Mahkemede, ırkçı rejimin yargıçları ona idam cezası vermek yerine ‘deli’ olarak görmeyi tercih etti. Dimitri’nin devrimci geçmişi, sabıka kayıtları, polis raporları mahkemeye hiç taşınmadı. Daha ilk gün zaten rejim yetkilileri onun bir ‘deli’ olduğunu ilan etmişlerdi. Duruşma sırasında da, siyasi görüşlerinden, Verwoerd’u öldürme nedeninden hiç söz edilmedi, ‘Komünist’ ve ‘Komünizm’ kelimeleri ise hiç kullanılmamıştı. Dimitri’ye şizofreni teşhisi konmuştu ve böylece ‘devlet başkanının istediği kadar içeride kalmasına’ hükmedildi
Önce Robben adasındaydı; sonra Pretoria Merkez Hapishanesi’ne götürüldü ve özel bir hücrede yıllarını kesintisiz işkence altında geçirdi. Apartheid’in sona ermesinden sonra bir hastaneye kaldırıldı. 81 yaşındayken, Ekim 1999’da zatürreden yaşamını yitirdi. ANC ve diğer Apartheid karşıtı çevreler cenazesine bile katılmadılar, Verwoerd görkemli mezarında yatarken, Dimitri’nin cenazesi, isimsiz bir mezara gömülüydü.
Tarihin derinlikleri
Nihayet, araştırmacı Harris Dousemetzis, binlerce belgeyi bir araya getiren üç ciltlik bir biyografi yazdığında tarihin taşları yerine oturdu. Dimitri’nin şizofren değil, politik eylemci olduğu yüzlerce kanıtla ortaya konulunca SACP bürokratları da yelkenleri suya indirdiler.

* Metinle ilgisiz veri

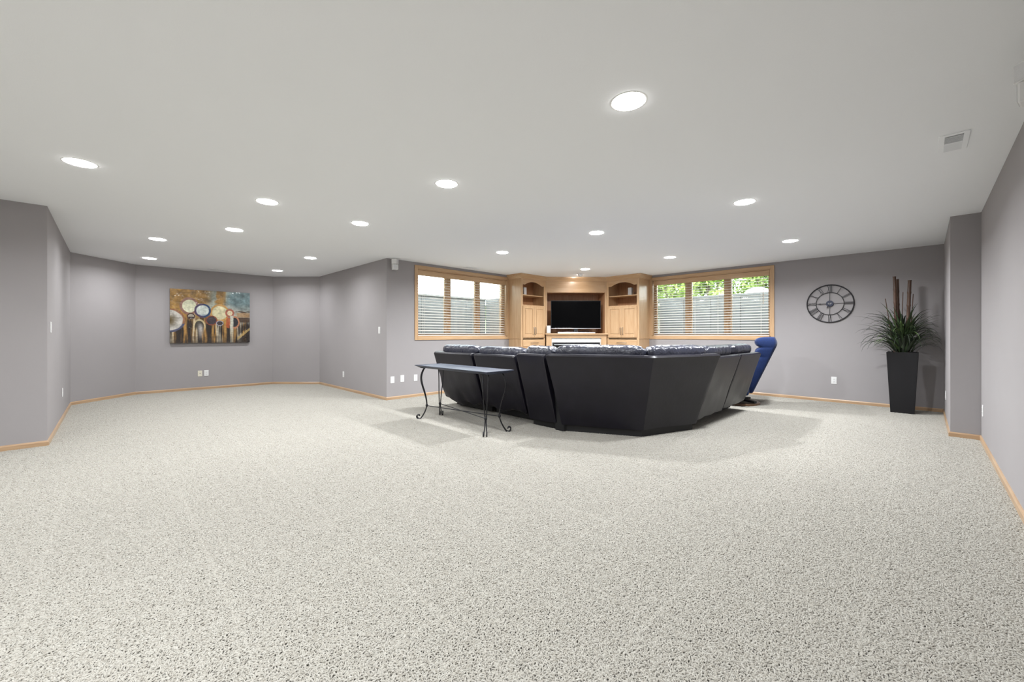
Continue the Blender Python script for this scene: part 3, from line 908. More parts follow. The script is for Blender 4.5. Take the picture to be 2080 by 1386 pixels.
# ------------------------------------------------------------------ painting
def painting():
    x0, x1, z0, z1 = .807, 2.141, .96, 2.03
    W, H_ = x1 - x0, z1 - z0
    root = empty('abstract_painting', ((x0 + x1) / 2, 10.35, z0), math.pi)
    tag(root, 'glossy abstract canvas of circles and dripping gold brown stripes', 'painting')
    MB().box(-W / 2, W / 2, .012, .046, 0, H_).build('canvas_edge', mat('canvas_edge', (.06, .045, .035), .5), root, bevel=0.003)
    MB().box(-W / 2 + .05, W / 2 - .05, .0005, .012, .05, H_ - .05).build('stretcher', M_brown, root)
    nx, nz = 330, 236
    V = []; Cc = []
    rs = np.random.RandomState(5)

    def vn(px, py, sc, seed=0.0): return noise.noise(Vector((px * sc, py * sc, seed)))
    def lerp(a, b, t): t = max(0, min(1, t)); return [a[i] + (b[i] - a[i]) * t for i in range(3)]
    def sstep(a, b, x): t = max(0, min(1, (x - a) / (b - a))); return t * t * (3 - 2 * t)
    gold = (.40, .26, .10); sage = (.42, .44, .38); teal = (.20, .27, .28); dk = (.045, .03, .02); cream = (.68, .66, .50)
    # ellipses: cx, cy (y from top), rx, ry, ring width, ring colour, fill colour
    ell = [(.225, .31, .115, .165, .030, (.32, .20, .16), (.62, .62, .48)),
           (-.01, .58, .19, .225, .028, (.34, .19, .11), (.56, .54, .50)),
           (.60, .42, .125, .17, .026, (.55, .36, .15), (.66, .62, .44)),
           (.385, .385, .105, .135, .026, (.12, .09, .16), (.62, .66, .62)),
           (.73, .42, .06, .085, .024, (.42, .18, .13), (.66, .58, .42)),
           (.245, .50, .05, .06, .014, (.10, .06, .05), (.55, .50, .42)),
           (.495, .57, .075, .095, .013, (.34, .12, .07), (.10, .08, .09)),
           (.60, .62, .048, .05, .010, (.45, .45, .50), (.10, .08, .08)),
           (.79, .60, .072, .13, .020, (.48, .26, .16), (.05, .05, .06))]
    for j in range(nz + 1):
        for i in range(nx + 1):
            s_ = i / nx; t = j / nz          # s_ from left in picture, t from top
            n1 = vn(s_, t, 5, 1.3); n2 = vn(s_, t, 14, 4.1); n3 = vn(s_ * 5, t * .35, 9, 7.7); n5 = vn(s_ * 14, t * .5, 9, 3.1); n4 = vn(s_, t, 40, 2.2)
            # upper background
            c = lerp(gold, sage, sstep(.34, .50, s_ + n1 * .12))
            c = lerp(c, gold, sstep(.53, .57, s_ + n2 * .03) * (1 - sstep(.66, .70, s_)))
            c = lerp(c, teal, sstep(.66, .80, s_ + n1 * .1))
            if s_ > .64: c = lerp(c, (.48, .46, .40), sstep(.24, .40, t + n1 * .1) * .8)
            k = 1 + .40 * n2 + .35 * n1 - .45 * max(0.0, vn(s_, t, 9, 11.0))
            c = [x * max(.2, k) for x in c]
            # lower drips
            low = sstep(.40, .62, t + n3 * .16 + n1 * .08)
            band = .5 + .5 * math.sin(s_ * 50 + 1.4 * vn(s_, t * .12, 4, 9.9))
            dr = lerp(dk, (.46, .29, .105), sstep(.12, .85, band * .75 + n3 * .7 + n5 * .45))
            dr = lerp(dr, (.62, .58, .48), sstep(.80, 1.0, .5 + .5 * math.sin(s_ * 22 + 1.1) + n3 * .4) * .65)
            dr = lerp(dr, (.05, .035, .025), sstep(.80, 1.05, t + n2 * .12) * .7)
            if s_ > .80: dr = lerp(dr, (.035, .025, .02), sstep(.82, .93, s_ + n1 * .1) * .8 * (1 - sstep(.0, .3, abs(t - .95 + (s_ - .8) * 1.2) < .05)))
            c = lerp(c, dr, low)
            # horizon strip on the right
            if s_ > .78 and .37 < t < .60:
                c = lerp(c, (.10, .06, .035), sstep(.78, .84, s_) * (.9 if (.375 + .02 * n2 < t < .40 + .01 * math.sin(s_ * 50)) or t > .50 else .0))
                if .41 < t < .50: c = lerp(c, (.42, .28, .15), .75 * sstep(.80, .84, s_))
            # arch
            ax, ay = (s_ - .345) / .075, (t - .70) / .15
            rr = math.hypot(ax, ay)
            fade = 1 - sstep(.66, .80, t + n3 * .05)
            rr += n2 * .05
            c = lerp(c, (.08, .075, .06), .9 * fade * (1 - sstep(.74, .82, rr)))
            c = lerp(c, (.62, .54, .36), .9 * fade * sstep(.74, .82, rr) * (1 - sstep(.97, 1.05, rr)))
            if abs(s_ - .36) < .045 and t > .58: c = lerp(c, (.50, .47, .44), sstep(.58, .74, t + n5 * .05) * sstep(.05, .0, abs(s_ - .36)) * (1 - sstep(.7, 1.0, t)) * 1.1)
            # circles
            for q, (cx_, cy_, rx_, ry_, rw, rc, fc) in enumerate(ell):
                dx, dy = (s_ - cx_) / rx_, (t - cy_) / ry_
                r_ = math.hypot(dx, dy) + n2 * .05 + n4 * .02
                if r_ < 1.0:
                    edge = 1 - rw / rx_
                    fcol = [x * (1 + .25 * n2 + .12 * n1) for x in fc]
                    if q == 1:
                        fcol = lerp((.16, .12, .05), fcol, sstep(.05, .75, r_))
                        rc2 = (.12, .13, .20) if dy > .25 else rc
                    elif q == 3:
                        rc2 = (.05, .10, .20) if dx > .1 else rc
                        if dy > .55: fcol = lerp(fcol, (.12, .20, .36), .8 * (.5 + .5 * math.sin(s_ * 420)))
                    elif q == 5: fcol = fcol if dy < .1 else [.06, .04, .03]; rc2 = rc
                    else: rc2 = rc
                    c = lerp(fcol, rc2, sstep(edge - .05, edge + .03, r_)) if r_ < .97 else lerp(c, rc2, (1 - r_) / .03)
            # orange patch and pale drip on the right
            if q is not None:
                if abs(s_ - .705) < .03 and .50 < t + n3 * .06 < .70: c = lerp(c, (.52, .17, .07), .85 * sstep(.03, .018, abs(s_ - .705 + n2 * .01)))
                wd = abs(s_ - .755 + n2 * .006)
                if wd < .03 and t > .47: c = lerp(c, (.62, .62, .54), sstep(.03, .010, wd) * (1 - .65 * sstep(.6, 1.0, t)))
            ln = abs((t - .86) + (s_ - .88) * 1.15 - .02 * n1)
            if s_ > .83 and ln < .035: c = lerp(c, (.50, .38, .18), .8 * sstep(.035, .02, ln + .01 * n5))
            k = 1 + .22 * n4 + .1 * n3
            Cc.append([max(0.004, min(1, max(0.0, x * k) ** 1.35 * 1.12)) for x in c] + [1.0])
            V.append((W / 2 - s_ * W, .0520 + .0020 * n2 + .0007 * n4, H_ - t * H_))
    F = []
    for j in range(nz):
        for i in range(nx):
            a = j * (nx + 1) + i
            F.append((a, a + nx + 1, a + nx + 2, a + 1))
    me = bpy.data.meshes.new('painted_surface'); me.from_pydata(V, [], F)
    at = me.color_attributes.new('paint', 'FLOAT_COLOR', 'POINT')
    at.data.foreach_set('color', np.array(Cc, dtype=np.float32).ravel())
    me.polygons.foreach_set('use_smooth', [True] * len(F))
    m = mat('painted_canvas', (.4, .3, .2), .22, coat=1.0)
    nt = m.node_tree; an = nt.nodes.new('ShaderNodeAttribute'); an.attribute_name = 'paint'
    nt.links.new(an.outputs['Color'], nt.nodes['Principled BSDF'].inputs['Base Color'])
    link('painted_surface', me, m, root)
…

Aslında mesele gayet basitti. Çeşitli ülkelerde sabıka kaydı olan tecrübeli bir komünist, Güney Afrika’nın merkezinde başbakanı öldürmüştü ve ırkçı rejim, onun bir kahraman olarak diğer eylemciler için bir örnek olmasından korkmuş, bu yüzden Dimitri’yi uzun bir siyasi militanlık geçmişine sahip aklı başında bir adam olarak sunan ezici kanıtlara karşın deli olarak ilan etmeye karar vermişti. Üstelik rejim, onu idam etmemişti ama idamdan bin kez beter koşullarda geceli gündüzlü işkence altında cehennem hayatı yaşatmıştı.
Aralık 2019’da SACP, Dimitri’nin parti üyeliğini yenileme kararı aldı ve hatta ölümünün 20. yılında bir anma düzenledi; ama oldukça geç kalmıştı. Mandela bütün bağışlayıcılığıyla Verwoerd’un mezarını ziyaret ederken, Dimitri hâlâ bir çukurun dibindeydi.